Problem description ->
Retype word for word the lines lying between the line containing "Reconstruct this image" and the line containing "from mathutils import Vector, Matrix", together with those two lines themselves, and nothing besides.

[Scene script records]
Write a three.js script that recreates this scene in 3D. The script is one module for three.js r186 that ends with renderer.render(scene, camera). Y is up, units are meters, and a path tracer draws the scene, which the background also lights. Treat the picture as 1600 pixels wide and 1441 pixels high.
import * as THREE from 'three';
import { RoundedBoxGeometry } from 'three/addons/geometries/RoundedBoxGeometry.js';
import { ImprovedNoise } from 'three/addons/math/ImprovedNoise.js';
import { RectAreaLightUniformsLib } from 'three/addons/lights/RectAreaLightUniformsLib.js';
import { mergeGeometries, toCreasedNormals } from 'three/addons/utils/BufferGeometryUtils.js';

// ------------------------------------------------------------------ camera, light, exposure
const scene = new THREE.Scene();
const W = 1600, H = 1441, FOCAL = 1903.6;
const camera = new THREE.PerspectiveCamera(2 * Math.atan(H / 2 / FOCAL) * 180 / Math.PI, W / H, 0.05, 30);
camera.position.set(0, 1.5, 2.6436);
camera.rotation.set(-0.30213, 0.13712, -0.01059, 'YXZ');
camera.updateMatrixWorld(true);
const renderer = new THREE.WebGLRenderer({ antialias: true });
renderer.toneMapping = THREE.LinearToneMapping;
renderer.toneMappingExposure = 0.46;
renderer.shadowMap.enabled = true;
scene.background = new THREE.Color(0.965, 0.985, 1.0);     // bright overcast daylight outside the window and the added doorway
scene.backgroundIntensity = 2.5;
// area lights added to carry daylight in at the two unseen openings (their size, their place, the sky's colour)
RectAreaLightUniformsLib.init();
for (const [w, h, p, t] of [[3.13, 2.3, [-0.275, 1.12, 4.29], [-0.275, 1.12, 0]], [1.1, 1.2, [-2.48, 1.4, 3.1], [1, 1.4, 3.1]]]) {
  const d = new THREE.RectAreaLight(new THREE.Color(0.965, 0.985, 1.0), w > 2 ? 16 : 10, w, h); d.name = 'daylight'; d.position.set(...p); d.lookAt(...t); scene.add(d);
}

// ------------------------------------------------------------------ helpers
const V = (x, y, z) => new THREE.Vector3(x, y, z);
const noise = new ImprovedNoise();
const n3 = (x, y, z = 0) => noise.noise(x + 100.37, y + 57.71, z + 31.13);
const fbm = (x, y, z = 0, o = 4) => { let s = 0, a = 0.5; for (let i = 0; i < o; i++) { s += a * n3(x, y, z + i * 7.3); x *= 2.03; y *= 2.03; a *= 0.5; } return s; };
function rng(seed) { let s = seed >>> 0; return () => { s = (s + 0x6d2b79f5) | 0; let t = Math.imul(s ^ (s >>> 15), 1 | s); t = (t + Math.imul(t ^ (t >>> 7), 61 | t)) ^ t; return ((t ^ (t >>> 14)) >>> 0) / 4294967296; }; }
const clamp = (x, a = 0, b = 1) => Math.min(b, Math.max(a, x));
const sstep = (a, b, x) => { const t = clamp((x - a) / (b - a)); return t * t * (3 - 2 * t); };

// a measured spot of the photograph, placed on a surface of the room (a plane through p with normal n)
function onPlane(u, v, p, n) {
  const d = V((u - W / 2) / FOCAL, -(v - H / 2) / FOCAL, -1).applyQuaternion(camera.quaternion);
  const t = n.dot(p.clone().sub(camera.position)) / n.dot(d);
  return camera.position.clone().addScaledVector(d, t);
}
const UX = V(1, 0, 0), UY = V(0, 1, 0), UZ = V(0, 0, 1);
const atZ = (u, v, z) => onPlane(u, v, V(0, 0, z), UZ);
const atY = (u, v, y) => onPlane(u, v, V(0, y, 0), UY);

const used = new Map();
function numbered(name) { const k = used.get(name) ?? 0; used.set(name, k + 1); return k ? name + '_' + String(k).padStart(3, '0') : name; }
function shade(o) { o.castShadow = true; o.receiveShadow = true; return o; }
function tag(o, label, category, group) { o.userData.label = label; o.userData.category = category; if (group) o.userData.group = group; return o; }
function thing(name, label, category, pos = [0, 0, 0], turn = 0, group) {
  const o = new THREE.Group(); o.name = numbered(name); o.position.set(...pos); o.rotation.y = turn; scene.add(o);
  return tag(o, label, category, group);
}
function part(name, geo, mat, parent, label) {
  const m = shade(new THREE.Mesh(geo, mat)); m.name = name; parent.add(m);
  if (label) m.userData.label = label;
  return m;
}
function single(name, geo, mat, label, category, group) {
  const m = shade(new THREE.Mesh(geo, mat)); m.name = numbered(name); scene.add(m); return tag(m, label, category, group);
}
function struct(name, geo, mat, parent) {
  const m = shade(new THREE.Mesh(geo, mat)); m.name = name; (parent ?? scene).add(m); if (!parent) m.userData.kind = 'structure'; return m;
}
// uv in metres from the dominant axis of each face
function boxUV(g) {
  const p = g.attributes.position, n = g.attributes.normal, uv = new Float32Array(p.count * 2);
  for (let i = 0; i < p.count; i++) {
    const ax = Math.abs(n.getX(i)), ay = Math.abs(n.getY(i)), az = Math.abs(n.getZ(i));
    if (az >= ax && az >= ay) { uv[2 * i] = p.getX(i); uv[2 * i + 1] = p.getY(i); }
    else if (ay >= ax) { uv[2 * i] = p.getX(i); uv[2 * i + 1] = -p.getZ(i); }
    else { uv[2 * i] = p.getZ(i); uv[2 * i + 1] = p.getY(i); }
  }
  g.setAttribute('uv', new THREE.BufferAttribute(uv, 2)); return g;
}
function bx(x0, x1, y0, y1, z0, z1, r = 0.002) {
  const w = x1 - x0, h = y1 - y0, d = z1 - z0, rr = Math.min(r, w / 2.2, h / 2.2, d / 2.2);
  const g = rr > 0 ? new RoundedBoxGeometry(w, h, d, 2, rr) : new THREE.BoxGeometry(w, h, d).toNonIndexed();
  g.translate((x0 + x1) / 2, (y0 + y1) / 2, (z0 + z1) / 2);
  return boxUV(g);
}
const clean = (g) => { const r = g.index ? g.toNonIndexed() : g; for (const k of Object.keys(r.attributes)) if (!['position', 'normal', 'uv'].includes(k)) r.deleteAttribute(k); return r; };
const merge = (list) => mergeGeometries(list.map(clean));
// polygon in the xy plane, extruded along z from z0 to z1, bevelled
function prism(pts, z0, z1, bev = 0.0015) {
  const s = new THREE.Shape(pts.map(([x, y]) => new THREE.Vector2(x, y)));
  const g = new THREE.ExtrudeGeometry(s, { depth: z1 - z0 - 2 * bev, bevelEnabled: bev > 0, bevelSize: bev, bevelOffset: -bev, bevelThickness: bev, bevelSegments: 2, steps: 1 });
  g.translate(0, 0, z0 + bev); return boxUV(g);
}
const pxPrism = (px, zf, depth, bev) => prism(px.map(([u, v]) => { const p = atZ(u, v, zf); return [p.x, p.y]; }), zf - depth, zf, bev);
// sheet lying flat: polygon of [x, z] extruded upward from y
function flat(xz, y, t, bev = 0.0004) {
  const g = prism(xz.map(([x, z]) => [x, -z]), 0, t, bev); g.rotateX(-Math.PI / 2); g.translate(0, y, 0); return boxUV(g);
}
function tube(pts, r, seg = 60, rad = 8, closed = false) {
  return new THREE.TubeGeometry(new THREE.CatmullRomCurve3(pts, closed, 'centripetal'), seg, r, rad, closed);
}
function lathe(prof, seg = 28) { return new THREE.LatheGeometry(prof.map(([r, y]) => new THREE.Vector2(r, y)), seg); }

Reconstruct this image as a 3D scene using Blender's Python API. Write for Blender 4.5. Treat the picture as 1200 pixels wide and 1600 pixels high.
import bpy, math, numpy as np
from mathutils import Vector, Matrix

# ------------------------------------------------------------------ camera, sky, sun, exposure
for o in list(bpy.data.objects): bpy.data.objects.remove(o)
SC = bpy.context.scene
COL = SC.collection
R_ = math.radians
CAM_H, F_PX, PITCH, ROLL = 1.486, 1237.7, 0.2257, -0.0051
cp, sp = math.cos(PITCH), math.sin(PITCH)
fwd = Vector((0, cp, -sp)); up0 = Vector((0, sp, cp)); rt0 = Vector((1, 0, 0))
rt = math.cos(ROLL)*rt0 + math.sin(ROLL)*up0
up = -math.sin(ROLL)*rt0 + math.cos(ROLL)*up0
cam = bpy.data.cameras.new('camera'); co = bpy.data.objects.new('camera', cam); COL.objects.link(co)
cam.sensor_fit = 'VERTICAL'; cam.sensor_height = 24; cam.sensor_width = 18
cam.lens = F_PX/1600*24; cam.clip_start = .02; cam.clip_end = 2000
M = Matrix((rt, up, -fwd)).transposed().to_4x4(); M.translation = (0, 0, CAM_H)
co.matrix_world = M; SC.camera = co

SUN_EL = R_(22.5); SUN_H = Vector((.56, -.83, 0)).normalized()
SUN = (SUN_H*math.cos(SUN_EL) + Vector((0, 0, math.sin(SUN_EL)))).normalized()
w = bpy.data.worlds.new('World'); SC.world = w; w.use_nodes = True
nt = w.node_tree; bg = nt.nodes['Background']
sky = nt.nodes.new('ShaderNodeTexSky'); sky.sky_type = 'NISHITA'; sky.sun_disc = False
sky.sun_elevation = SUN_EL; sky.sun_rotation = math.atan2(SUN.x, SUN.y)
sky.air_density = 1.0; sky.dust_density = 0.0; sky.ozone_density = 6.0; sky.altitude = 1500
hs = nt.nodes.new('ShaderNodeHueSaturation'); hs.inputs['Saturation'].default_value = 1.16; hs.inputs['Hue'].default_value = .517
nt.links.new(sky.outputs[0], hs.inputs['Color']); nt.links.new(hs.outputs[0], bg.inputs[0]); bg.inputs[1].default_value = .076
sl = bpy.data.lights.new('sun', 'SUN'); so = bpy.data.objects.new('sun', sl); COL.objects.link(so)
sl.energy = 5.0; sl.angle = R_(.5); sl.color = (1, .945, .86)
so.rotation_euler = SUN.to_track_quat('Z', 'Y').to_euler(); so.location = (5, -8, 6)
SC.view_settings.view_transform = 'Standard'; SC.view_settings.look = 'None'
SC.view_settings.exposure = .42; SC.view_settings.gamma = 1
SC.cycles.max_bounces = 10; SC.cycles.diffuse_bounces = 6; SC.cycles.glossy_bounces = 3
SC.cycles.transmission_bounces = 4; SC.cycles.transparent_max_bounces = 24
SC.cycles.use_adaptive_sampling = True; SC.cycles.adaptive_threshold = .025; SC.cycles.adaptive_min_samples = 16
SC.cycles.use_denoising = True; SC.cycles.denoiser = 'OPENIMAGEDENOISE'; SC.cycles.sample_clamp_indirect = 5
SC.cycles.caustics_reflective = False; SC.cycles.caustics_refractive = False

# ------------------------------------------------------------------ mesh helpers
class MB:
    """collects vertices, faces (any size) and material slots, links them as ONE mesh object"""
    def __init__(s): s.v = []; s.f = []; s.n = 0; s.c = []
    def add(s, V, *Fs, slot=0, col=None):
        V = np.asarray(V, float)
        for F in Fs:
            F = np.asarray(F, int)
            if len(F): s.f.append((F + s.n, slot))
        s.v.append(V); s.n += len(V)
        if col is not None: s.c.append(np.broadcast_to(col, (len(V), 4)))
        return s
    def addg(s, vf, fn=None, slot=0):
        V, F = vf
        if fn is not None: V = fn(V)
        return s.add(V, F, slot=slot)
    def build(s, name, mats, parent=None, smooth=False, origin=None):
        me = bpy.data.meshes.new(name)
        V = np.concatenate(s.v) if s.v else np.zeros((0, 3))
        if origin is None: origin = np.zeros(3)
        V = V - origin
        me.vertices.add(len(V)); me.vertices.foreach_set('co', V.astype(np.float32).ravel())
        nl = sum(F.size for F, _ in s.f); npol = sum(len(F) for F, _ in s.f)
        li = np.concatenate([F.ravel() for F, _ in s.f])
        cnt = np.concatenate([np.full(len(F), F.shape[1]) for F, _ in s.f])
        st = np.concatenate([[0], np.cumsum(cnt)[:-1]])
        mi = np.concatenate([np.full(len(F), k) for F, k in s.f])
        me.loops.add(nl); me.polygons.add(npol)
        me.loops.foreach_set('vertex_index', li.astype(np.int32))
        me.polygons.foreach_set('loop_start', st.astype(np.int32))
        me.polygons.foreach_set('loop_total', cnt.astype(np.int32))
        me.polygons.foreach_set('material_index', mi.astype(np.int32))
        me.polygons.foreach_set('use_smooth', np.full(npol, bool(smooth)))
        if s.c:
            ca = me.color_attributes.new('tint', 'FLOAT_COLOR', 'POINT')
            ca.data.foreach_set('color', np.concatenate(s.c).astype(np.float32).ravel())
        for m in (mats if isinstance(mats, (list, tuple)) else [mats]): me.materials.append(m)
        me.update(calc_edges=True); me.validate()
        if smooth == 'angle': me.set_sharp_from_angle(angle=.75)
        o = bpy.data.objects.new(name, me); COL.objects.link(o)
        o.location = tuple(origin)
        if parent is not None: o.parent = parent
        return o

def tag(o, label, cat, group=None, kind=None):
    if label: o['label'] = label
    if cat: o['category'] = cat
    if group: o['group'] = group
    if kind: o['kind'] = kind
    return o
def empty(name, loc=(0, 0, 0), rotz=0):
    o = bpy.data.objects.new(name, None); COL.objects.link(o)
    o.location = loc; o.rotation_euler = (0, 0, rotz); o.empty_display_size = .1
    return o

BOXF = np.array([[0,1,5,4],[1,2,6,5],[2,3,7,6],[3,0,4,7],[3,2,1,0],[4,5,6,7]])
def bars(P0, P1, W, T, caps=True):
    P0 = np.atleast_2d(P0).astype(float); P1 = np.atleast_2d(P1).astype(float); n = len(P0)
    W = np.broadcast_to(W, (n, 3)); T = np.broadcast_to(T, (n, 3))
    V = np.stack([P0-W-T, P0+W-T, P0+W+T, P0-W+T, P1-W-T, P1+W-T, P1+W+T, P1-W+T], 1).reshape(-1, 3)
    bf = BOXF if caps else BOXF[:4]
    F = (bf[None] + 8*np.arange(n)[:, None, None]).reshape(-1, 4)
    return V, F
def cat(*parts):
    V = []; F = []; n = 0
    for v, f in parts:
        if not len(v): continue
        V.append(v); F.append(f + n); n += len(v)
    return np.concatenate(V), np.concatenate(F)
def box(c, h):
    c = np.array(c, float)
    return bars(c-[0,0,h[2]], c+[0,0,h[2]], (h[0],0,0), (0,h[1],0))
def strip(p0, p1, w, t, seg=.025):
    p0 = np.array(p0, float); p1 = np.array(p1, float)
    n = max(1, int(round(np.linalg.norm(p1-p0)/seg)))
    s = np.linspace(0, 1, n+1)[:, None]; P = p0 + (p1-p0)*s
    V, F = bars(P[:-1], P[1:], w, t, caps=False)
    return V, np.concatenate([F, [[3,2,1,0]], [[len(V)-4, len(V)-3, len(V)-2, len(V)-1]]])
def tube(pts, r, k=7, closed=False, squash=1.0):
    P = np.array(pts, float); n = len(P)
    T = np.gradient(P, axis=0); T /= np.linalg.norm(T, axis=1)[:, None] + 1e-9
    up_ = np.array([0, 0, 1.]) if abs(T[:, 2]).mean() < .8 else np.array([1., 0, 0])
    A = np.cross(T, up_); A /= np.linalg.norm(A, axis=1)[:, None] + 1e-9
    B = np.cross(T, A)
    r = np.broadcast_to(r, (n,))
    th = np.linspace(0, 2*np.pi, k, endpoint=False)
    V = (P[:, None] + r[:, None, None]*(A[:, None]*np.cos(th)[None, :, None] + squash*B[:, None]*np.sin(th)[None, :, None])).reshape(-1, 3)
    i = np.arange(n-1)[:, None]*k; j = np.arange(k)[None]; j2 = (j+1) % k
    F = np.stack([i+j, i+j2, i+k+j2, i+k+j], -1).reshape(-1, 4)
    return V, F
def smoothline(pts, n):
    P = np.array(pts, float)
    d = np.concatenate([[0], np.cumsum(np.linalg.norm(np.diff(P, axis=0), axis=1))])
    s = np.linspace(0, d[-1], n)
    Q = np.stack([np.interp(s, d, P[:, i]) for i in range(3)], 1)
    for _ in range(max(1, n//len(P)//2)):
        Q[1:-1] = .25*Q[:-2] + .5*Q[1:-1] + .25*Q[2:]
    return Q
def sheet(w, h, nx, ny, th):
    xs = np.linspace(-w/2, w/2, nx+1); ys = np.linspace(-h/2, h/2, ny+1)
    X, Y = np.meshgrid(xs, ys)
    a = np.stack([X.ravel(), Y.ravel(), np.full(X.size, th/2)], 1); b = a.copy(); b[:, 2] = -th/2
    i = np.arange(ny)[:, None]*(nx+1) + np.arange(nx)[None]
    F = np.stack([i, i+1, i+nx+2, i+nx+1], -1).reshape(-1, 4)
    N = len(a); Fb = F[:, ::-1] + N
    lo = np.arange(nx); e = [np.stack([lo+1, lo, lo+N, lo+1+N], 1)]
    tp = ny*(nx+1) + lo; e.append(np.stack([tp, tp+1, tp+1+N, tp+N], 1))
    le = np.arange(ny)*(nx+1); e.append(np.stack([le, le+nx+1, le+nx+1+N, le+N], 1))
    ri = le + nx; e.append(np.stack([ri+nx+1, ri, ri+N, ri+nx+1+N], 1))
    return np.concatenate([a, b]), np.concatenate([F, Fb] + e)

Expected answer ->
Reconstruct this image as a 3D scene using Blender's Python API. Write for Blender 4.5. Treat the picture as 1200 pixels wide and 1600 pixels high.
import bpy, math, numpy as np
from mathutils import Vector, Matrix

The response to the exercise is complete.